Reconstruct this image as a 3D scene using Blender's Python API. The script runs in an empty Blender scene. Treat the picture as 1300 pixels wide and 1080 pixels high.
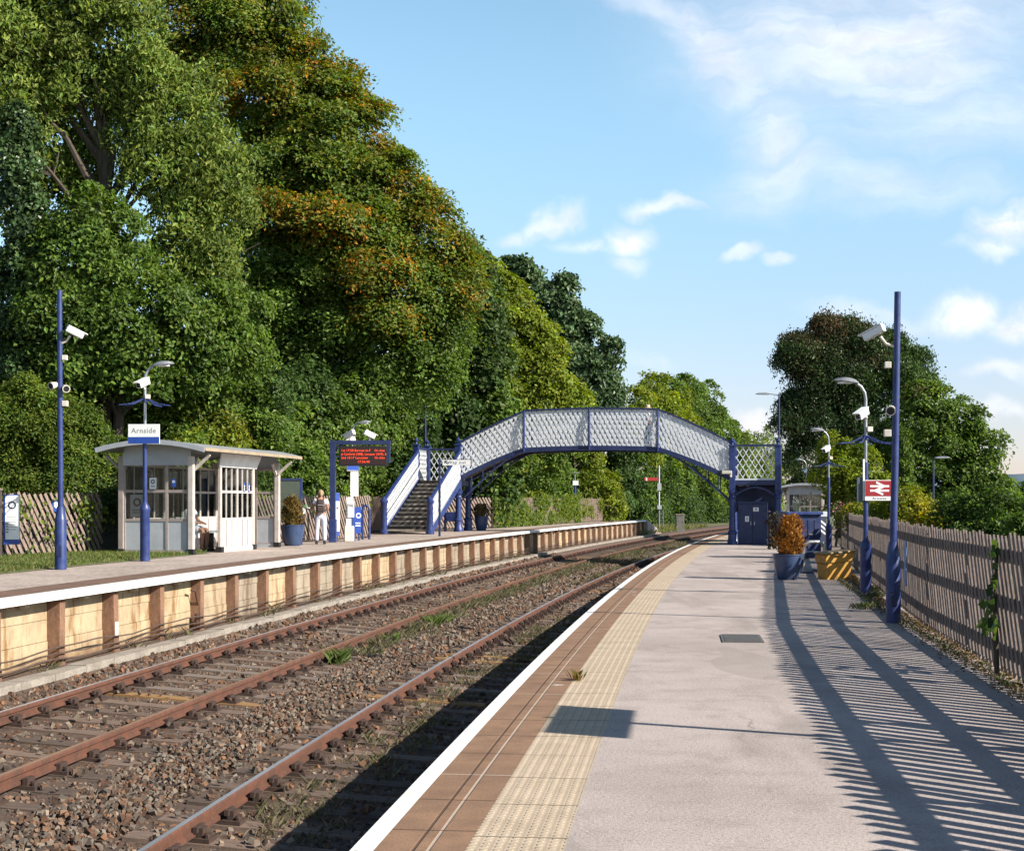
import bpy, bmesh, math, random
import numpy as np
from mathutils import Vector, Matrix
random.seed(7)
rng = np.random.default_rng(11)
scene = bpy.context.scene
COL = scene.collection
R = math.radians
F = 1850.0; HZ = 637.0; CX = 650.0; EYE = 1.7
ZL = 0.48            # level of the left platform (right platform is 0)
WL = 6.75            # left platform edge, metres left of the right platform edge

# ------------------------------------------------------------------ layout
def ref(Y):
    """point and unit tangent of the right platform edge (gentle right-hand curve)"""
    X = -1.565 + 0.1030 * Y + 0.000775 * Y * Y
    d = Vector((0.1030 + 0.00155 * Y, 1.0, 0)).normalized()
    return Vector((X, Y, 0)), d
def fr(Y, u, z=0.0):
    p, d = ref(Y)
    n = Vector((-d.y, d.x, 0))
    q = p + n * u
    return Vector((q.x, q.y, z))
def heading(Y):
    p, d = ref(Y)
    return math.atan2(d.y, d.x) - math.pi / 2
def at(px, py, z):
    """the point of height z seen along a sight line"""
    Y = F * (EYE - z) / (py - HZ)
    return Vector(((px - CX) / F * Y, Y, z))
def atY(px, py, Y):
    return Vector(((px - CX) / F * Y, Y, EYE - (py - HZ) * Y / F))

# ------------------------------------------------------------------ mesh helper
class MB:
    def __init__(s):
        s.v = []; s.f = []; s.m = []; s.uv = {}
    def poly(s, pts, m=0, uv=None):
        i = len(s.v)
        s.v += [tuple(p) for p in pts]
        s.f.append(tuple(range(i, i + len(pts)))); s.m.append(m)
        if uv: s.uv[len(s.f) - 1] = uv
        return s
    def hexa(s, c, m=0):
        i = len(s.v); s.v += [tuple(p) for p in c]
        for q in ((0,3,2,1),(4,5,6,7),(0,1,5,4),(1,2,6,5),(2,3,7,6),(3,0,4,7)):
            s.f.append(tuple(i + k for k in q)); s.m.append(m)
        return s
    def box(s, c, d, m=0, rot=None):
        x, y, z = d[0] / 2, d[1] / 2, d[2] / 2
        pts = [Vector(p) for p in ((-x,-y,-z),(x,-y,-z),(x,y,-z),(-x,y,-z),(-x,-y,z),(x,-y,z),(x,y,z),(-x,y,z))]
        if rot is not None: pts = [rot @ p for p in pts]
        c = Vector(c)
        return s.hexa([c + p for p in pts], m)
    def bar(s, a, b, w, h, m=0, up=(0,0,1)):
        """box from a to b; w across, h along up"""
        a = Vector(a); b = Vector(b); d = (b - a).normalized(); up = Vector(up)
        x = d.cross(up)
        if x.length < 1e-4: x = d.cross(Vector((1,0,0)))
        x.normalize(); z = x.cross(d).normalized()
        x *= w / 2; z *= h / 2
        return s.hexa([a - x - z, a + x - z, b + x - z, b - x - z, a - x + z, a + x + z, b + x + z, b - x + z], m)
    def tube(s, pts, r, n=10, m=0, caps=True):
        pts = [Vector(p) for p in pts]
        rs = r if isinstance(r, (list, tuple)) else [r] * len(pts)
        rings = []; px = None
        for i, p in enumerate(pts):
            d = (pts[min(i + 1, len(pts) - 1)] - pts[max(i - 1, 0)]).normalized()
            if px is None:
                px = d.cross(Vector((0, 0, 1)))
                if px.length < .05: px = d.cross(Vector((0, 1, 0)))
            px = (px - d * px.dot(d)).normalized(); py = d.cross(px)
            i0 = len(s.v)
            for k in range(n):
                a = 2 * math.pi * k / n
                s.v.append(tuple(p + px * (math.cos(a) * rs[i]) + py * (math.sin(a) * rs[i])))
            rings.append(i0)
        for a, b in zip(rings, rings[1:]):
            for k in range(n):
                k2 = (k + 1) % n
                s.f.append((a + k, a + k2, b + k2, b + k)); s.m.append(m)
        if caps:
            s.f.append(tuple(rings[0] + k for k in reversed(range(n)))); s.m.append(m)
            s.f.append(tuple(rings[-1] + k for k in range(n))); s.m.append(m)
        return s
    def lathe(s, prof, c=(0,0,0), n=16, m=0, ph=0.0):
        c = Vector(c); rings = []
        for r, z in prof:
            i0 = len(s.v)
            for k in range(n):
                a = 2 * math.pi * k / n + ph
                s.v.append((c.x + r * math.cos(a), c.y + r * math.sin(a), c.z + z))
            rings.append(i0)
        for a, b in zip(rings, rings[1:]):
            for k in range(n):
                k2 = (k + 1) % n
                s.f.append((a + k, a + k2, b + k2, b + k)); s.m.append(m)
        s.f.append(tuple(rings[0] + k for k in reversed(range(n)))); s.m.append(m)
        s.f.append(tuple(rings[-1] + k for k in range(n))); s.m.append(m)
        return s
    def prism(s, outline, axis0, axis1, origin, depth, m=0):
        """outline (a,b) in the plane of two axes, extruded by the vector depth"""
        o = Vector(origin); A = Vector(axis0); B = Vector(axis1); D = Vector(depth)
        lo = [o + A * a + B * b for a, b in outline]; hi = [p + D for p in lo]
        n = len(lo); i = len(s.v)
        s.v += [tuple(p) for p in lo + hi]
        s.f.append(tuple(i + k for k in reversed(range(n)))); s.m.append(m)
        s.f.append(tuple(i + n + k for k in range(n))); s.m.append(m)
        for k in range(n):
            k2 = (k + 1) % n
            s.f.append((i + k, i + k2, i + n + k2, i + n + k)); s.m.append(m)
        return s
    def ball(s, c, r, n=10, m=0, sq=(1,1,1)):
        c = Vector(c); st = len(s.v); rows = n // 2
        for i in range(rows + 1):
            t = math.pi * i / rows
            for k in range(n):
                a = 2 * math.pi * k / n
                s.v.append((c.x + r*sq[0]*math.sin(t)*math.cos(a), c.y + r*sq[1]*math.sin(t)*math.sin(a), c.z + r*sq[2]*math.cos(t)))
        for i in range(rows):
            for k in range(n):
                k2 = (k + 1) % n
                s.f.append((st+i*n+k, st+(i+1)*n+k, st+(i+1)*n+k2, st+i*n+k2)); s.m.append(m)
        return s
    def add(s, other, mat=None):
        i = len(s.v)
        s.v += [tuple(mat @ Vector(p)) if mat else p for p in other.v]
        s.f += [tuple(i + k for k in q) for q in other.f]; s.m += other.m
        return s
    def mesh(s, name, mats, smooth=False):
        me = bpy.data.meshes.new(name)
        me.from_pydata(s.v, [], s.f)
        for m in (mats if isinstance(mats, (list, tuple)) else [mats]): me.materials.append(m)
        me.polygons.foreach_set('material_index', s.m)
        if s.uv:
            lay = me.uv_layers.new(name='UVMap')
            for fi, uv in s.uv.items():
                for k, li in enumerate(me.polygons[fi].loop_indices): lay.data[li].uv = uv[k]
        me.update()
        bm = bmesh.new(); bm.from_mesh(me)
        bmesh.ops.recalc_face_normals(bm, faces=bm.faces) if not s.uv else None
        bm.to_mesh(me); bm.free()
        if smooth:
            me.polygons.foreach_set('use_smooth', [True] * len(me.polygons))
            me.set_sharp_from_angle(angle=R(38))
        return me
    def build(s, name, mats, parent=None, smooth=False, bev=0.0):
        me = s.mesh(name, mats, smooth)
        o = bpy.data.objects.new(name, me); COL.objects.link(o)
        if parent is not None: o.parent = parent
        if bev:
            b = o.modifiers.new('bevel', 'BEVEL'); b.width = bev; b.segments = 2; b.limit_method = 'ANGLE'; b.angle_limit = R(40)
        return o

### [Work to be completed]
Repeat only the lines between the start of the data and the line with "return Vector(((px - CX) / F * Y, Y, EYE", including those two lines, and skip the pictures.

### [Solution to this problem]
Reconstruct this image as a 3D scene using Blender's Python API. The script runs in an empty Blender scene. Treat the picture as 1300 pixels wide and 1080 pixels high.
import bpy, bmesh, math, random
import numpy as np
from mathutils import Vector, Matrix
random.seed(7)
rng = np.random.default_rng(11)
scene = bpy.context.scene
COL = scene.collection
R = math.radians
F = 1850.0; HZ = 637.0; CX = 650.0; EYE = 1.7
ZL = 0.48            # level of the left platform (right platform is 0)
WL = 6.75            # left platform edge, metres left of the right platform edge

# ------------------------------------------------------------------ layout
def ref(Y):
    """point and unit tangent of the right platform edge (gentle right-hand curve)"""
    X = -1.565 + 0.1030 * Y + 0.000775 * Y * Y
    d = Vector((0.1030 + 0.00155 * Y, 1.0, 0)).normalized()
    return Vector((X, Y, 0)), d
def fr(Y, u, z=0.0):
    p, d = ref(Y)
    n = Vector((-d.y, d.x, 0))
    q = p + n * u
    return Vector((q.x, q.y, z))
def heading(Y):
    p, d = ref(Y)
    return math.atan2(d.y, d.x) - math.pi / 2
def at(px, py, z):
    """the point of height z seen along a sight line"""
    Y = F * (EYE - z) / (py - HZ)
    return Vector(((px - CX) / F * Y, Y, z))
def atY(px, py, Y):
    return Vector(((px - CX) / F * Y, Y, EYE - (py - HZ) * Y / F))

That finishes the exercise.